April 21, 1997 Monday
Today in French Mrs. Spacey gave another example why she should be exiled to Siberia. No one was paying attention to her (as usual), and she wasn’t in the best of moods. Actually, she was pretty cranky. Danielle Gaffney said something not suitable in the classroom about her assignment (and really only something allowed on late-night HBO), and Mrs. Spacey actually overheard one of her students this time. The room grew fairly quiet, and everyone looked to the cracked figure of Mrs. Spacey. She told Danielle, “Go down to the water fountain, get a drink, and think about what you said on the way back.” That was it. And then the exact same thing played out ten minutes later. So, in reality, Danielle learned she could get two breaks, and we didn’t get any. Way to put your foot down, Mrs. Spacey.
The last two school days Colin had looked weird. Today he looked ever weirder. This time it was sparkles in his glitter in his reddish hair and eyebrows, while wearing an inside-out raincoat. Everyone was convinced either:
a) Colin’s gone crazy
b) He just wants attention
c) Both a and b
The problem is most people never time the time to consider about the why a person does any action. There are merely instinctual reactions floating through the halls about Colin. It isn’t like Colin just woke up and decided he wanted to turn his hair silver for the heck of it. What he is doing is for a reason. This about it: Colin realizes in a few weeks we graduate, and it will all be over. The answer is obvious. Colin is afraid of being forgotten. He has never been a person that stands out a lot. He wants to be remembered, no matter what it is for. I was so sure about my theory I asked him in art if he thinks he will be remembered at all. His answer was a blunt “no.” I was right, but that’s not important. Colin also said probably Thursday will be his last day for this phase. He’s getting tired of people asking him why his hair is sparkly.
Colin will be remembered, and not for a weird kid that suddenly lost his mind, because it’s not true. By the people who know him, Colin Klimt will be remembered as a nice guy and a true friend for the people who got to know him. Now that I think of it, he’s a slightly awkward, quirky, semi-shy person with a smile on his face and a nonjudgmental attitude. that description somehow seems familiar…
At lunch I tried some of Willa’s stewed spinach. it smelled terrible, but I wanted to try something new (that by all appearances was very old), even though I could pretty much guess the outcome. At the moment it went into my mouth it was a horrible ordeal of a mouth and taste receptors in full rebellion. When i tried to finally swallow the green swill, my stomach yelled in veto. I finally got it down, but it was the worse thing I have ever tasted in my life.
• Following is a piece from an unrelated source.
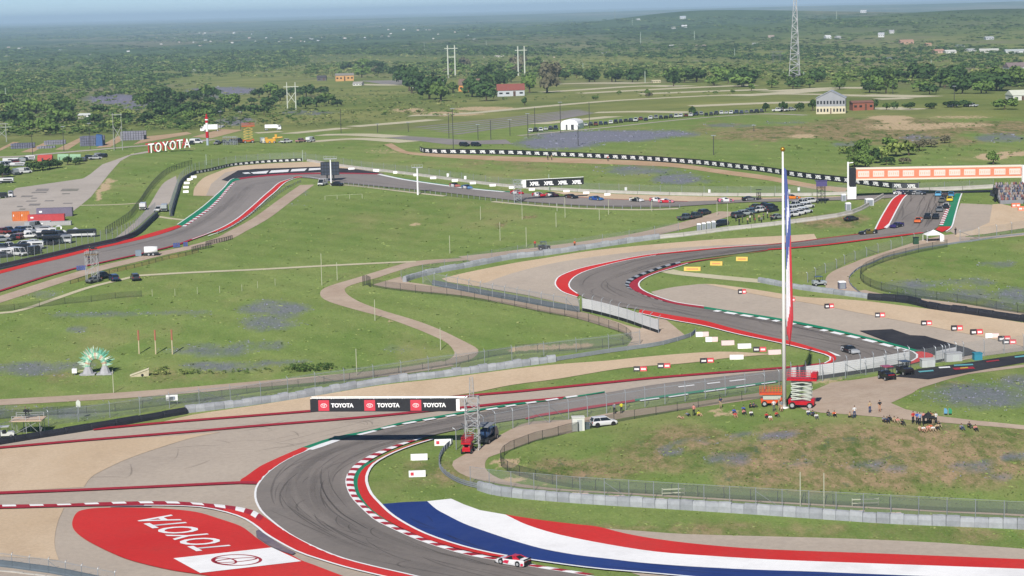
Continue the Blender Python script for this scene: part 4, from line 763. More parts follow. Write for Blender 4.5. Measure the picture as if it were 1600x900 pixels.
wall('long grey wall beyond the far straight', [(480,252),(515,258),(560,264),(600,268.5),(650,274.5),(700,281),(750,287.5),(800,293),(850,296.5),(900,299.5),(1000,303.5),(1100,306),(1200,306.5),(1280,306),(1330,304)], 4.5, .6, 12, concrete, sm=2)
fence('debris fence on the long grey wall beyond the far straight', [(478,250),(515,254.5),(560,262),(600,266.5),(650,272),(700,279),(750,285.5),(800,291),(850,294.5),(900,297.5),(1000,301.5),(1100,304),(1200,304.5),(1280,304),(1330,302.5)], 13, 8, nm=net_l, r=.06, rail=False)
fence('low post fence along the near side of the far straight', [(537,289),(600,295.5),(650,301),(700,306.5),(760,313),(800,317.5),(860,322),(920,325.5),(1000,326.5),(1062,325)], 5.5, 3, steel, net_d, .1, rail=False, name='mesh_fence')
wall('grey wall beyond the crest', [(1400,301),(1440,299.5),(1500,297),(1552,294)], 6, .6, 9, concrete, sm=2)
fence('debris fence on the wall beyond the crest', [(1395,300),(1440,298),(1500,295.5),(1552,292.5)], 13, 8, nm=net_l, r=.07, rail=False)
fence('low black fence beside the far left service road', [(330,387),(320,389),(310,391),(300,394)], 8, 1.2, darksteel, net_g, .08, name='mesh_fence', cat='fence')
fence('orange and black fence beside the far left service road', [(310,394.5),(285,401),(262,405),(240,411),(215,417.5),(190,423),(160,430),(135,437),(110,444)], 6, 3.2, darksteel, netting('orange_mesh', C(220,150,110), .35), .07, name='mesh_fence')
fence('short black fence above the far left service road', [(363,374),(350,377.5),(335,380.5),(322,384)], 6.5, 1.1, black, net_g, .09, name='mesh_fence')
fence('grey rail fence inside the far left bend', [(470,285),(455,291.5),(440,300),(420,315),(400,330),(380,345),(360,358),(340,366)], 4, 4, steel, net_d, .08, name='mesh_fence')
fence('thin white post line across the left meadow', [(238,463),(258,462.5),(277,462),(297,460),(316,459),(335,458.5),(353,456.5),(373,455.5),(392,454),(410,448),(430,446)], 11, 6, mat('pale_stake', C(206,208,180), .7), None, .05, rail=False, name='stake_line', cat='fence')
fence('dark mesh fence across the left meadow corner', [(-20,488),(25,484.5),(45,481),(65,479.5),(85,477.5),(105,474.5),(125,473),(145,471.5),(162,468.5),(183,466),(203,464.5),(221,463.5)], 10, 6, darksteel, net_d, .05, name='mesh_fence', rail=False)
fence('foreground debris fence with bent posts at the lower left corner', [(-40,880),(8,885),(40,890),(75,894),(108,900),(140,907),(180,915)], 23, 3.1, nm=net_l, r=.06, curl=True, brace=(.55,))
wall('slate blue wall at the lower left corner', [(-40,882),(8,886),(40,890.5),(75,895),(108,901),(140,908),(180,916)], 10.5, .5, 3.1, bluewall, sm=2)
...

Tonight in our away game against Roanoke I got my first chance for extensive play. I was in right field the first four innings, of seven. I handled two balls cleanly, one a lazy fly that bounced in between second and me, and the other a fly-out for the first out of the second inning. At the plate I was 0-1 with a walk. On the base-on-balls I advanced around the horn, to finally be walked home from third to tally my first run scored. It was so great to play and I have exhilarated fun. I proved to myself I could play. We won 12-7.
* * * * *
Right now I am tired. Tired of a lot of things, and it will probably get worse before it gets better. With the end of school approaching, I see little good in what a lot of teachers are giving us to do. Mrs. Spacey is the biggest offender with her pointless load of often non-French work she heaps on us. Lesser offenders are Mrs. Beres for English and Mrs. Johnston for World History. But are trying to make the remaining time for us go quickly–kudos!– but their assignments are usually tedious at best. Baseball is fine, but it is taking up too much time. No more than I thought, or really more than I can handle, but I wanted to write that sentence at least once. Except Friday we have a game every day this week.
Sometimes, and the irony is not lost on me as much as I write here about everyone, it is even the people themselves that become wearisome–but that rarely happens. But sometimes. And I must have that effect too. By themselves, one-to-one, everyone is always fine. But together, as a larger, noisy group, it can be tough to look forward to a day. That is closer to the truth of the above.
On the sports beat the Chicago Bulls lost to the Knicks Saturday night, which voided their chance at a second 70-win season. Yesterday the lowly Cubs (1-14), won their first game of the season, barely, 4-3. Maybe I’ll still be a student at Elmwood High School by the time they get their second.